Her essays in art and art theory, collected in the two-volume Out of Order, Out of Sight: Selected Essays in Meta-Art and Art Criticism (MIT Press,1996), have remained continuously in print. Her In the Margins Behind the Lines: Collected Writings, a series of print volumes of her essays in both art and philosophy from 1967 to the present, is forthcoming from the Adrian Piper Foundations. Her Escape to Berlin: A Travel Memoir/ Flucht nach Berlin: Eine Reiseerinnerung (2018), has been praised as “brilliant and harrowing.”

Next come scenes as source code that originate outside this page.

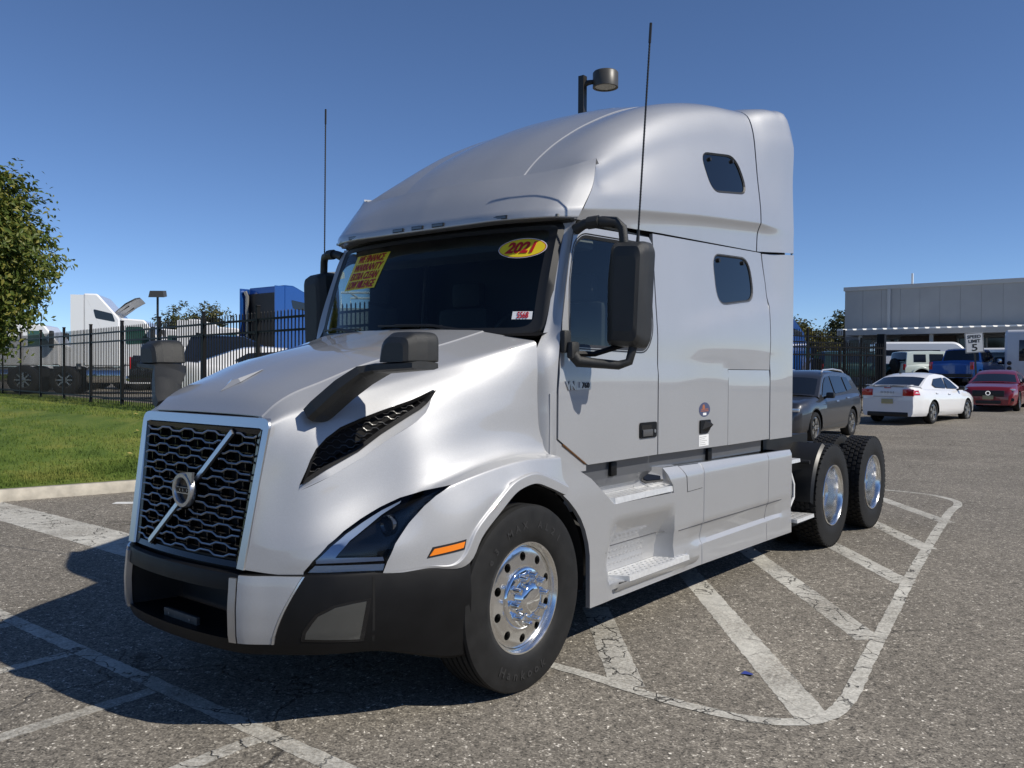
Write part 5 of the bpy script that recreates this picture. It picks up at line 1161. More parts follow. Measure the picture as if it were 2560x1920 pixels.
def box_lamp(loc, h, s, label, rz, hd=None):
    o = empty('street_lamp', loc, rz, label=label, cat='street lamp'); mb = MB(); mb.box((-.06, -.06, 0), (.06, .06, h)); mb.build('post', POLE, o, 0)
    mb = MB(); mb.add([(-s, -s*.5, h-.05), (s, -s*.5, h-.05), (s, s*.5, h+.05), (-s, s*.5, h+.05), (-s*.85, -s*.4, h+s*.75), (s*.85, -s*.4, h+s*.75), (s*.85, s*.6, h+s*.85), (-s*.85, s*.6, h+s*.85)], [(0, 3, 2, 1), (4, 5, 6, 7), (0, 1, 5, 4), (1, 2, 6, 5), (2, 3, 7, 6), (3, 0, 4, 7)]); mb.build('head', hd or LHD, o, 0); return o
box_lamp((-53.1, 27.75, .8), 6.0, .55, 'small far box lamp on a thin pole left of trees', R(38))
box_lamp((-27.6, 22.5, .8), 5.2, .42, 'beige lamp head peeking out beside the far cab mirror', R(20), mat('lamp_beige', (.5, .45, .36), .5))
# ---------- building on the right ----------
WALLG = mat('grey_metal_siding', (.34, .335, .325), .5, noise=(.8, .06)); TRIM = mat('building_trim', (.42, .42, .41), .5); BRICKM = mat('dark_brick', (.085, .062, .052), .85, noise=(25, .3)); WIN = mat('building_glass', (.012, .014, .016), .06); CANW = mat('canopy_white_edge', (.78, .78, .76), .45)
BX0, BX1, BY = -15.8, 12.0, 60.0; BZ = 1.0; BT = 7.95
bl = empty('building', (0, 0, 0), label='long grey metal-clad building with a white-edged canopy', cat='building')
npan = 22; pw = (BX1-BX0)/npan
for i in range(npan): mb = MB(); mb.box((BX0+i*pw+.006, BY, 4.35), (BX0+(i+1)*pw-.006, BY+.10, BT-.28)); mb.build('wall_panel', WALLG, bl, 0)
mb = MB(); mb.box((BX0+.02, BY+.05, BZ), (BX1, BY+20, BT-.3)); mb.build('wall_core', mat('siding_joint', (.2, .2, .205), .7), bl, 0)
mb = MB(); mb.box((BX0-.08, BY-.10, BT-.28), (BX1, BY+20, BT), .02); mb.build('parapet', TRIM, bl, 0)
mb = MB(); mb.box((BX0+2.95, BY-.14, 4.4), (BX0+3.17, BY-.004, BT-.28), .02); mb.build('downpipe', TRIM, bl, 0)
mb = MB(); mb.box((BX0+4.0, BY+2, BT), (BX0+4.12, BY+2.12, BT+.95)); mb.build('roof_vent_pipe', CANW, bl, 0)
cn = empty('canopy'); cn.parent = bl
mb = MB(); mb.box((-14.9, 55.5, 4.32), (BX1, BY-.004, 4.50)); mb.build('canopy_deck', TRIM, bl, 0); bpy.data.objects.remove(cn)
mb = MB(); mb.box((-14.9, 55.42, 4.26), (BX1, 55.496, 4.60)); mb.build('canopy_fascia', WALLG, bl, 0)
x = -14.9
while x < BX1:
    mb = MB(); mb.add([(x, 55.40, 4.604), (x+.46, 55.40, 4.604), (x+.40, 55.40, 4.70), (x+.06, 55.40, 4.70), (x, 59.9, 4.78), (x+.46, 59.9, 4.78), (x+.40, 59.9, 4.88), (x+.06, 59.9, 4.88)], [(0, 1, 2, 3), (3, 2, 6, 7), (0, 3, 7, 4), (1, 5, 6, 2)]); mb.build('roof_rib', CANW, bl, 0); x += .64
for x in np.arange(-13.5, BX1, 4.4): mb = MB(); mb.box((x-.11, 55.9, BZ), (x+.11, 56.12, 4.26)); mb.build('column', TRIM, bl, 0)
for i, x in enumerate(np.arange(-15.6, BX1-3.5, 3.6)):
    if i % 3 == 1:
        mb = MB(); mb.box((x+.05, BY-.10, BZ), (x+3.55, BY-.004, 4.3)); mb.build('brick_bay', BRICKM, bl, 0)
    else:
        mb = MB(); mb.box((x+.05, BY-.06, BZ+.6), (x+3.55, BY-.004, 4.1)); w0 = mb.build('window', WIN, bl, 0)
        for xx in (x+.05, x+1.75, x+3.45): mb = MB(); mb.box((xx, BY-.10, BZ+.6), (xx+.10, BY-.062, 4.1)); mb.build('mullion', TRIM, w0, 0)
# workshop across the lot, mirrored in the truck's side glass
wk = empty('workshop', (0, 0, 0), label='low workshop across the lot mirrored in the side windows', cat='building')
WKM = mat('workshop_wall', (.20, .19, .175), .8, noise=(.7, .12))
mb = MB(); mb.box((27, -14, 0), (40, 34, 5.0)); mb.build('wall', WKM, wk, 0); mb = MB(); mb.box((26.8, -14.2, 5.0), (40.2, 34.2, 5.5)); mb.build('roof_edge', mat('workshop_trim', (.10, .10, .11), .6), wk, 0)
for y in np.arange(-11, 31, 6): mb = MB(); mb.box((26.94, y, 0), (26.996, y+3.6, 3.6)); mb.build('roller_door', mat('roller_door_grey', (.34, .34, .33), .6), wk, 0)
# ---------- speed sign ----------
sg = empty('speed_sign', (-3.88, 41.3, 1.0), R(36), label='white SPEED LIMIT 5 sign on a dark leaning post', cat='sign'); sg.rotation_euler = (0, R(-4), R(28))
mb = MB(); mb.box((-.04, .012, 0), (.04, .06, 2.2)); mb.build('post', POLE, sg, 0)
mb = MB(); mb.box((-.40, -.004, 1.72), (.40, .010, 2.66)); pl = mb.build('sign_plate', mat('sign_white', (.62, .63, .63), .45), sg, 0)
mb = MB(); o_, i_ = [(-.385, 1.735), (.385, 1.735), (.385, 2.645), (-.385, 2.645)], [(-.365, 1.755), (.365, 1.755), (.365, 2.625), (-.365, 2.625)]
for k in range(4): j = (k+1) % 4; mb.add([(o_[k][0], -.006, o_[k][1]), (o_[j][0], -.006, o_[j][1]), (i_[j][0], -.006, i_[j][1]), (i_[k][0], -.006, i_[k][1])], [(0, 1, 2, 3)])
SBL = mat('sign_black', (.01, .01, .01), .5); mb.build('sign_border', SBL, pl, 0)
for b, s_, z in (('SPEED', .21, 2.47), ('LIMIT', .21, 2.26), ('5', .46, 1.95)): text(b, s_, SBL, pl, mw=frame((0, -.008, z), (1, 0, 0), (0, 0, 1)), bold=.006, depth=.001, sx=1.05 if b != '5' else 1.3)
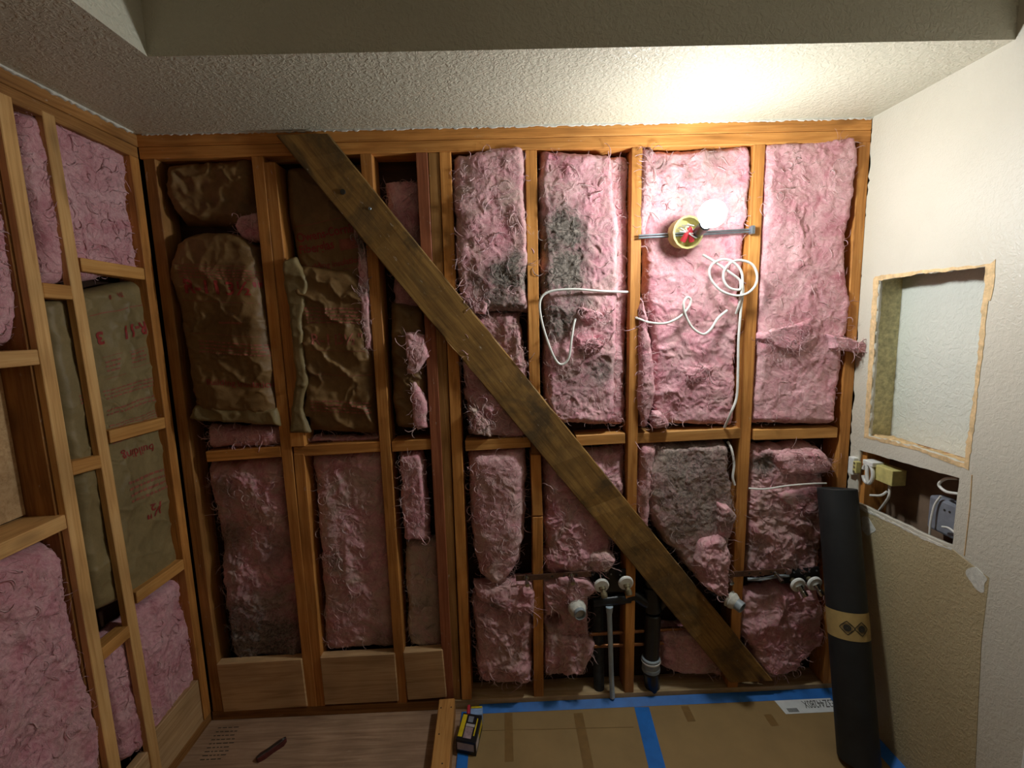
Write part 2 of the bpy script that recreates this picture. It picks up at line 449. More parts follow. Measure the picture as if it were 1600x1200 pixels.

Piper taught philosophy at Georgetown, Harvard, Michigan, Stanford, and UCSD. At Georgetown in 1987, she became the first tenured African American woman professor in the field of philosophy, following in the steps of trailblazing pioneer Dr. Joyce Mitchell Cook , For her refusal to return to the United States while listed as a Suspicious Traveler on the U.S. Transportation Security Administration’s Watch List, Wellesley College forcibly terminated her tenured full professorship in philosophy in 2008. In 2011 she was awarded the title of Professor Emeritus by the American Philosophical Association. In 2012 Piper publicly retired from being black .
Adrian’s principal philosophical publications are in metaethics, Kant, and the history of ethics. Her two-volume study in Kantian metaethics, Rationality and the Structure of the Self, Volume I: The Humean Conception and Rationality and the Structure of the Self, Volume II: A Kantian Conception , was accepted for publication by Cambridge University Press in 2008 (2nd Edition 2013). It has been available since then as an open access e-book at the APRA website . This work critically surveys the major moral theories of the late 20th century, develops a Kantian metaethical theory anchored in Kant’s Critique of Pure Reason , and integrates standard decision theory into classical predicate logic. It has been praised by anonymous peer reviewers as “groundbreaking,” “very powerful,” “original and important,” “brilliant,” “indispensable,” “a blockbuster,” and “a highly significant contribution.” Her third book, Kant’s Metaethics: First Critique Foundations of His Theory of Action , is nearing completion.
For her work in philosophy Piper has been awarded NEH, Andrew Mellon, Woodrow Wilson, Internationales Forschungszentrum Kulturwissenschaften, and Wissenschaftskolleg zu Berlin Institute for Advanced Study Research Fellowships. She has been a Non- Resident Fellow of the New York Institute for the Humanities at New York University since 1996, and was a Scholar at the Getty Research Institute in 1998-1999.
Adrian Piper began her study and practice of yoga in 1965 with the Upanishads and Swami Vishnudevananda’s Complete Book of Yoga. She studied with Swami Satchidananda from 1966, became a svanistha in 1971 and a brahmacharin in 1985. Since then she has studied at Kripalu with Gitanand, and with Arthur Kilmurray, Patricia Walden, Chuck Miller, Erich Schiffmann, Leslie Bogart, Richard Freeman, Tim Miller, David Swenson, Gary Kraftsow, Georg Feuerstein, David Frawley, and John Friend. Since 2005 she has lived and worked in Berlin, where she established the APRA Foundations and edits The Berlin Journal of Philosophy annual Philosophy Journal Paper Submission Policies survey.